▸ WHAT TO WORK ON
From the material below, list every line containing "rounded".

▸ GIVEN INFORMATION
+ + + + + + +

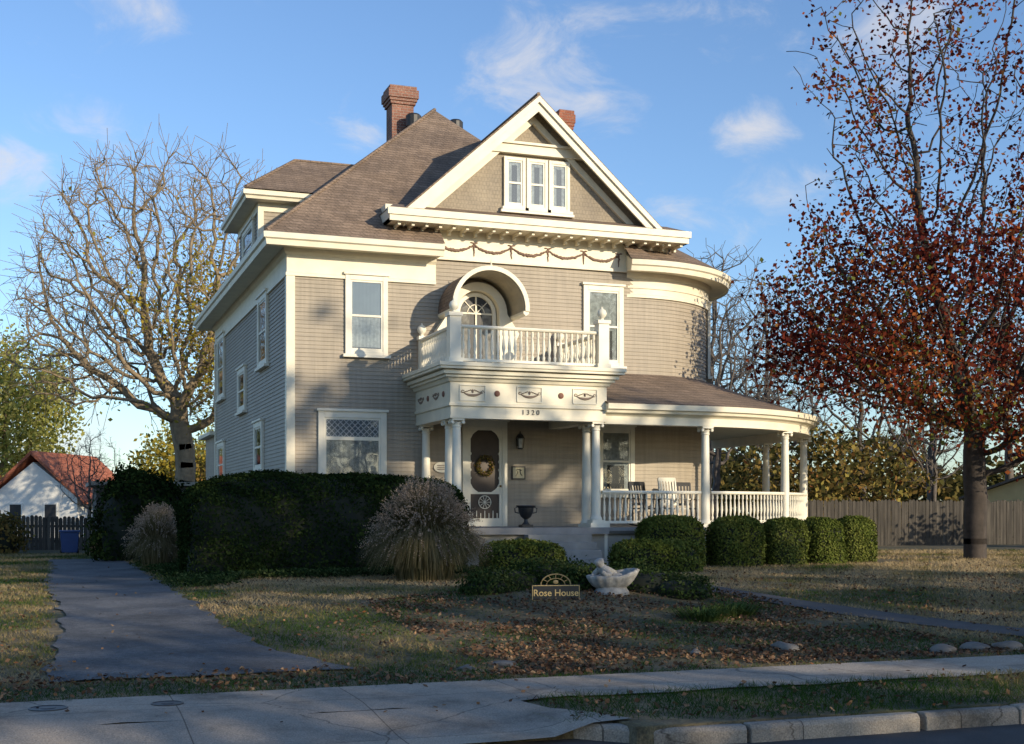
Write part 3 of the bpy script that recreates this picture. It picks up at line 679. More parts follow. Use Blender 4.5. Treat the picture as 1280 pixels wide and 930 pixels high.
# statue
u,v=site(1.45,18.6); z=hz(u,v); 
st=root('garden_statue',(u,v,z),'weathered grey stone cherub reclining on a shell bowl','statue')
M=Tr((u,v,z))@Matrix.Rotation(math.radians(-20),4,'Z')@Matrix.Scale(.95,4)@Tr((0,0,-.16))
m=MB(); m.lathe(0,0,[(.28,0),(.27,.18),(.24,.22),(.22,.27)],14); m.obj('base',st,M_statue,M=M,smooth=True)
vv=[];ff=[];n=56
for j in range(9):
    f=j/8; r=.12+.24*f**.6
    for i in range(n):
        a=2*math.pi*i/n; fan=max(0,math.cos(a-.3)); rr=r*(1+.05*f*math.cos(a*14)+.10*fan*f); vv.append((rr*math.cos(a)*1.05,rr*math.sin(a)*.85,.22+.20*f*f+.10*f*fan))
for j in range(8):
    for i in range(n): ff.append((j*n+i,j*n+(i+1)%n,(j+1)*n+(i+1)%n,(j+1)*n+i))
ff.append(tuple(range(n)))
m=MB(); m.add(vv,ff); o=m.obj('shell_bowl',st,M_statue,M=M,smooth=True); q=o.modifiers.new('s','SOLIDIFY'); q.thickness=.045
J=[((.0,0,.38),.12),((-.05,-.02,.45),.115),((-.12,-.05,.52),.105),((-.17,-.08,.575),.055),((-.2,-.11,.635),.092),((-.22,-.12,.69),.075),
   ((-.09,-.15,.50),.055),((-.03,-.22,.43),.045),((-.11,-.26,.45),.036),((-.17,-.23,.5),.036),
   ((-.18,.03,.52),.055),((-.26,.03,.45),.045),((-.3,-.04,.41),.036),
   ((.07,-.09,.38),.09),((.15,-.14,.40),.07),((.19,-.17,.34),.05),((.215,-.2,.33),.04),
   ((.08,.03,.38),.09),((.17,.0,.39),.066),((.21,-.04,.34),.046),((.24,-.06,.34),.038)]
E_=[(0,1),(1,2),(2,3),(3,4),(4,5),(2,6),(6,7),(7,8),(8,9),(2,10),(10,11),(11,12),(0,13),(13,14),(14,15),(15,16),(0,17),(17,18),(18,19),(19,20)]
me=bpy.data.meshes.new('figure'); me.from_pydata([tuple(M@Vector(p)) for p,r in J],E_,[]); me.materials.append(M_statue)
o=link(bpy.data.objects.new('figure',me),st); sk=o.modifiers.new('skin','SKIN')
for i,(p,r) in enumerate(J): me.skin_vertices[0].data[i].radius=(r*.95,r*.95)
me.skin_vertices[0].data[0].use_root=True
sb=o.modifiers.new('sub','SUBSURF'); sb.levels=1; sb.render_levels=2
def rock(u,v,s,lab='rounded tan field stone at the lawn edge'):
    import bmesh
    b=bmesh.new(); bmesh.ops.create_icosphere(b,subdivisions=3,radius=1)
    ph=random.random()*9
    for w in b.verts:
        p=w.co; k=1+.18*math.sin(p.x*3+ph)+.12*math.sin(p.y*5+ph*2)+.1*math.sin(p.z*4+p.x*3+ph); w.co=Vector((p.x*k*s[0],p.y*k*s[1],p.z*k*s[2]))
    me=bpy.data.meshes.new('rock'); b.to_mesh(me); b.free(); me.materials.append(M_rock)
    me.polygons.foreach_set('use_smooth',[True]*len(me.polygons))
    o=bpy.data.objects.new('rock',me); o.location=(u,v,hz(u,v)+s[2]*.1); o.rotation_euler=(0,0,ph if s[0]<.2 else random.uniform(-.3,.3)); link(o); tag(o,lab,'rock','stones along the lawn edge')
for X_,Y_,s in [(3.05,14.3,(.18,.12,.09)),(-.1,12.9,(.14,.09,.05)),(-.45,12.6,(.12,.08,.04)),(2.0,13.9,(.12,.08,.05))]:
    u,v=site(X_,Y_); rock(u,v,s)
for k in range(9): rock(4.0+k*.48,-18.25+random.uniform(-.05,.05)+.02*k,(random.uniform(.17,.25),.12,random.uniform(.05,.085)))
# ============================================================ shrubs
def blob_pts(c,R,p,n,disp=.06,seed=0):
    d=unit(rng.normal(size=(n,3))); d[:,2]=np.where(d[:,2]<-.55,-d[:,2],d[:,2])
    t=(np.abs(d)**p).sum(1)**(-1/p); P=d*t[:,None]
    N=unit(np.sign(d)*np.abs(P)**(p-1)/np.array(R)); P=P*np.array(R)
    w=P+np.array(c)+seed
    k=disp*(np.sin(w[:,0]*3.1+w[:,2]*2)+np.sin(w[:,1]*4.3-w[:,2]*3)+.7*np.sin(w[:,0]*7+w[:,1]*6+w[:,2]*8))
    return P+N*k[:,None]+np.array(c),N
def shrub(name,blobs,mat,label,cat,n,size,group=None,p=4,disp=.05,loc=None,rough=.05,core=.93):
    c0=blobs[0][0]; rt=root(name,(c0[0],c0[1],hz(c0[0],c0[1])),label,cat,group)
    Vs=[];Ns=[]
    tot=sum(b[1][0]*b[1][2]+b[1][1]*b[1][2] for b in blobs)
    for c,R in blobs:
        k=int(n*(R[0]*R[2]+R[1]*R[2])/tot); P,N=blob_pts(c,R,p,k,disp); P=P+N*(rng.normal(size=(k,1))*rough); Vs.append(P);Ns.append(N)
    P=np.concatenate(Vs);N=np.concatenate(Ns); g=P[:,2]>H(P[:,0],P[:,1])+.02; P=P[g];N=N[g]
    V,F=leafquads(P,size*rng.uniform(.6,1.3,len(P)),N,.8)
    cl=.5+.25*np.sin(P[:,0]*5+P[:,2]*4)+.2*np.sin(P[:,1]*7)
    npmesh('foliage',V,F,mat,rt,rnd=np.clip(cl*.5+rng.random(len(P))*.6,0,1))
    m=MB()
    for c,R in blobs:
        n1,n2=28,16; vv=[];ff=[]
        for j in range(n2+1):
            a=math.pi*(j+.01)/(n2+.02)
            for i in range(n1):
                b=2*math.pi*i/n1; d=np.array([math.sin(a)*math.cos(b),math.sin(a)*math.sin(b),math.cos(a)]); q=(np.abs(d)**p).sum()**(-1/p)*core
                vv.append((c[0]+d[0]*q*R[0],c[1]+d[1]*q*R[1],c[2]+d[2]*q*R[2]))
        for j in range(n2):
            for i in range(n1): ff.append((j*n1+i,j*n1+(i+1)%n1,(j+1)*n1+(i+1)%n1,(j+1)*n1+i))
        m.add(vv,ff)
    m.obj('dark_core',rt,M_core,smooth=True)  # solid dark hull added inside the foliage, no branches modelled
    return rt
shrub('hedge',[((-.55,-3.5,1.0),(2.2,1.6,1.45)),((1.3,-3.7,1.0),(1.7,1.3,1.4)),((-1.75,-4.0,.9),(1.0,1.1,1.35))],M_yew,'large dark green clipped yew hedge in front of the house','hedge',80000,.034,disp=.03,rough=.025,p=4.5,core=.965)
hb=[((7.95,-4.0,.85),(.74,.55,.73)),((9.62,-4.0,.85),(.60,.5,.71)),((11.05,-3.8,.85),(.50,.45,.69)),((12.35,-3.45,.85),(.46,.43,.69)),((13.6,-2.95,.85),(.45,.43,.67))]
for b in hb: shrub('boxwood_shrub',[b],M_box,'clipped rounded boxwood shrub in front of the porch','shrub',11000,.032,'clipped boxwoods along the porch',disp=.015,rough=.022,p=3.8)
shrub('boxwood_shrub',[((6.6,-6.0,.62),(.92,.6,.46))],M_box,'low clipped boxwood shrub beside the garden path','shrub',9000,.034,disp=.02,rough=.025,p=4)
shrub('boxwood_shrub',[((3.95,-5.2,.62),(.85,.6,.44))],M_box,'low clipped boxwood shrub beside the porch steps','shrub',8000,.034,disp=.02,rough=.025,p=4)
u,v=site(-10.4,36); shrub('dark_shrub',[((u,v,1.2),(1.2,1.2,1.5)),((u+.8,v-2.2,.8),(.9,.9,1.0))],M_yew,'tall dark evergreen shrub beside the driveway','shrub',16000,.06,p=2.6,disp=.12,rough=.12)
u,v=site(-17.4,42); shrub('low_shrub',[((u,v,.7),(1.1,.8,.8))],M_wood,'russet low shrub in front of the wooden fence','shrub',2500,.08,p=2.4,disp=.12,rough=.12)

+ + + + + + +

▸ WRITTEN ANSWER
def rock(u,v,s,lab='rounded tan field stone at the lawn edge'):
for b in hb: shrub('boxwood_shrub',[b],M_box,'clipped rounded boxwood shrub in front of the porch','shrub',11000,.032,'clipped boxwoods along the porch',disp=.015,rough=.022,p=3.8)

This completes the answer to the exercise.